What is structured communication?

At Cardinal we say we're "Structured Communication for Deliberate Teams," but what on earth is structured communication? And how can it help teams be more effective?

At its core, structured communication is about people agreeing on how they'll communicate with each other - systematizing it. It's about teams helping each other out by clarifying how the process they use to share information, which in turn helps those teams communicate more efficiently.

Whether they intend to or not, most teams operate with some sort of structured communication. For example, if a team member doesn't know who to talk to about taking a day off, they'll normally operate under a de-facto assumption that they should ask their manager. That manager fallback is a structure. "Don't know the answer? Ask your manager."

As teams grow, though, the number of these non-deliberate, assumed structures also grow. They usually take the form of asking other people where things are, where things go, and who to talk to. That leads to a ton of interruption at work - interruption with good intent but interruption all the same. Researchers at UC Irvine found that people are interrupted on average every 11 minutes and take on average 25 minutes to get back on task. Another study at UC Irvine found that interruptions surprisingly don't tend to slow us down so much, but they do drastically increase our stress and frustration levels, and they increase errors in work dramatically.

We live in an age where we carry all of the world's knowledge in our pockets, and yet somehow at work we're resigned to the idea that all we can do is ask someone. At Cardinal we think by changing a little about how we work we can challenge that assumption.

Documents and Discussions - Structuring the Unstructured

Documents and discussions or chats are at their core unstructured.

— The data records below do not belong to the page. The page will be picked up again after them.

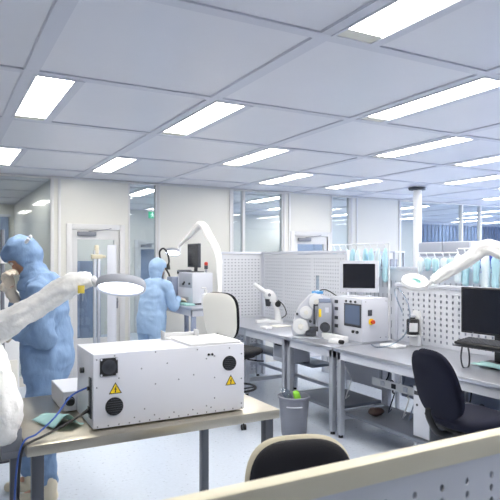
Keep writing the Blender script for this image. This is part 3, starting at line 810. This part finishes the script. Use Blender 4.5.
b = MB(); b.cyl((0, 0, 0), (0, 0, .47), .022, n=18); obj('clear_tube', b, 'tube', t)
b = MB(); b.lathe([(.023, .43), (.06, .43), (.06, .455), (.023, .455)], n=28); obj('roll', b, 'bluetape', t)
b = MB(); b.cyl((0, 0, .471), (0, 0, .62), .017, n=18); obj('upper_tube', b, 'clear', t)
# pieces in front of the control box
t = thing('tool_block', 'small white block with black handle lying before the grey control box', 'tool', (3.3, 4.28, .802), .1)
b = MB(); b.box((0, .03, .02), (.09, .13, .039), .005); obj('block', b, 'white', t)
b = MB(); b.cyl((-.02, -.036, .024), (-.02, -.075, .024), .02, n=16); obj('handle', b, 'black', t)
o = MB(); o.box((0, 0, .03), (.06, .36, .06), .008); ob = obj('linear_rail', o, 'white', None, loc=(3.39, 4.46, .802)); tag(ob, 'white linear rail lying along the foot of the control box', 'rail')
# microscope : local -x looks to the left of the picture
t = thing('microscope', 'white binocular microscope on the bench before the pale perforated screen', 'microscope', (3.68, 6.16, .8), -YAW)
b = MB(); b.prism([(-.17, -.09), (.12, -.09), (.15, -.05), (.15, .05), (.12, .09), (-.17, .09), (-.19, .04), (-.19, -.04)], .03, T(0, 0, .0)); obj('base', b, 'white', t)
b = MB(); b.tube([(.09, 0, .03), (.085, 0, .14), (.05, 0, .24), (.02, 0, .31)], [.045, .036, .034, .04], n=14); b.lathe([(.03, .03), (.05, .03), (.05, .04), (.03, .045)], (-.06, 0, 0)); obj('arm', b, 'white', t)
b = MB(); b.ell((-.02, 0, .345), (.085, .06, .065), rot=RY(.3)); b.box((.03, 0, .30), (.09, .09, .09), .02); obj('optical_head', b, 'white', t)
b = MB(); b.cyl((-.03, 0, .29), (-.03, 0, .20), .04, .03, n=20); obj('objective', b, 'darkgrey', t)
for s in (-1, 1):
    b = MB(); b.cyl((-.06, s*.03, .37), (-.12, s*.034, .415), .026, n=16); b.m(1); b.cyl((-.12, s*.034, .415), (-.205, s*.036, .478), .028, .024, n=16); obj('eyepiece', b, ['white', 'black'], t)
    b = MB(); b.cyl((.09, s*.035, .23), (.09, s*.075, .23), .036, n=20); obj('focus_knob', b, 'black', t)
b = MB(); b.cyl((-.015, -.058, .345), (-.015, -.07, .345), .02, n=16); obj('zoom_knob', b, 'midgrey', t)
b = MB(); b.tube([(.14, .0, .05), (.2, .02, .1), (.17, .05, .2), (.1, .06, .27)], .006, n=6); obj('lead', b, 'black', t)
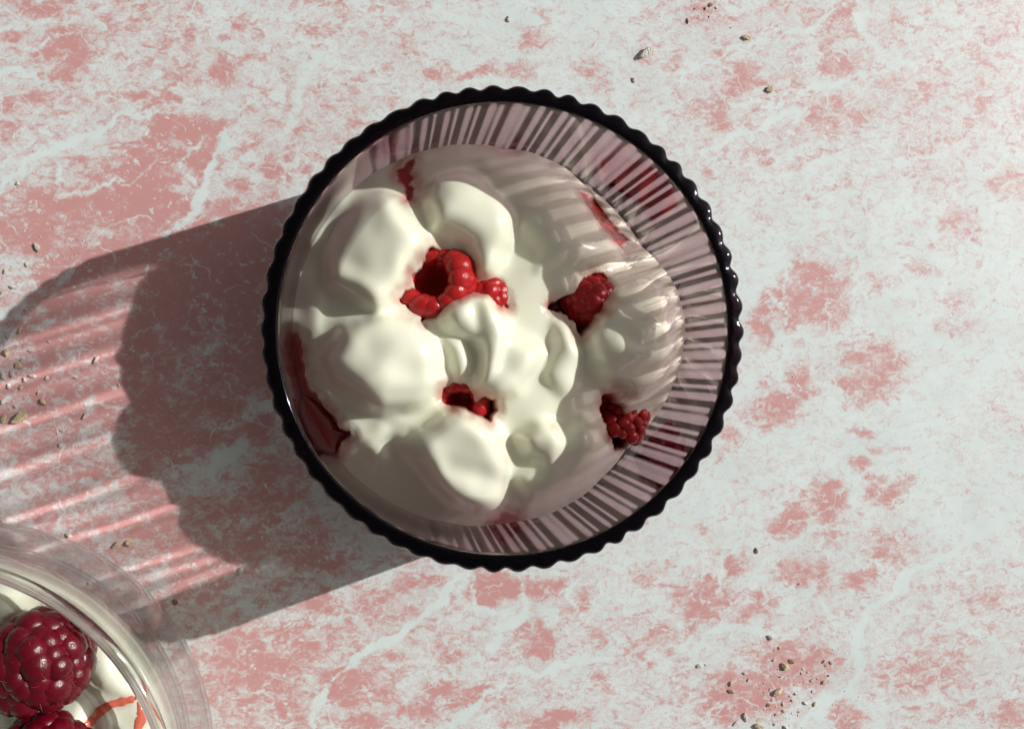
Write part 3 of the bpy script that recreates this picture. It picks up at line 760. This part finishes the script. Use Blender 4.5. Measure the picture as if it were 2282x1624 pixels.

They can be about anything, and for the most part they can hold anything we can type, and even information like images and other files. Despite their unstructured nature, though, they have some huge benefits over an un-recorded conversation or an idea that never gets documented.

Documents and discussions give us the ability to search. That helps with recall because anyone on the team can search for document or discussion that they have access to and find what they're looking for. And that search that ends in discovery of already documented knowledge most likely just helped the team avoid an interruption.

Second, documents and discussions trade structure for expressiveness in a way that's amazingly helpful. They help us communicate ideas when they're not ready to be fully structured into a stronger system, or we just don't know about the stronger system. As an example, think of asking for time off like we mentioned before. Initially a team member may just ask their manager in a 1-on-1. The next iteration of that can be the person asking the manager in a chat or discussion app in a space where others on the team can also discover the answer: "Hey, how do I ask for a day off?" Creative work is very often ideal in these unstructured formats where everyone can play off of each others ideas without strong boundaries due to the medium being used.

Structured Knowledge

As teams progress, though, they'll find some communication methods become so strongly structured that they can be set almost in stone. We call this structured knowledge - knowledge that's able to be recorded with a clearly structured schema to help streamline communication and search-ability. Structured knowledge tends to be a very powerful form of communication that we tend to almost stop thinking of as communication because we're exchanging data to communicate.

Going back to the time off example yet again, once a team knows exactly how time off should work, they may end up settling on using software to ask for time off, get approval, and track time taken off. That doesn't end the likelihood of someone asking how to ask for time off, but given a searchable discussion tool or great onboarding documentation it should reduce those interruptions.

Another example of a great candidate for structured knowledge is issue trackers for software or other related task management systems. Over time teams will find that they end up with a large backlog of work to be done which tends to have a very specific structure - who needs to do it, what needs to be done, and when it needs to be done by.

How Does Cardinal Help Teams with Structured Communication?

Our focus at Cardinal has been on helping teams structure their communication. We provide documents and discussions, built in, to help teams optimize unstructured communications. Everything in Cardinal is searchable. We purposefully focus discussions on a single topic rather than around audience to improve their ability to be searched.

Templates in Cardinal are our technique for helping teams move into structuring their knowledge in customizable ways. With our Template Designer teams can easily drag and drop fields to set up the structure of their data, and then once records are recorded they're also fully searchable, even against against specific fields. Teams can create as many templates as they want, allowing them to create customized, structured records for anything they like. Moreover, once templates are created they are adaptable, so teams can tweak them as their work and companies evolve.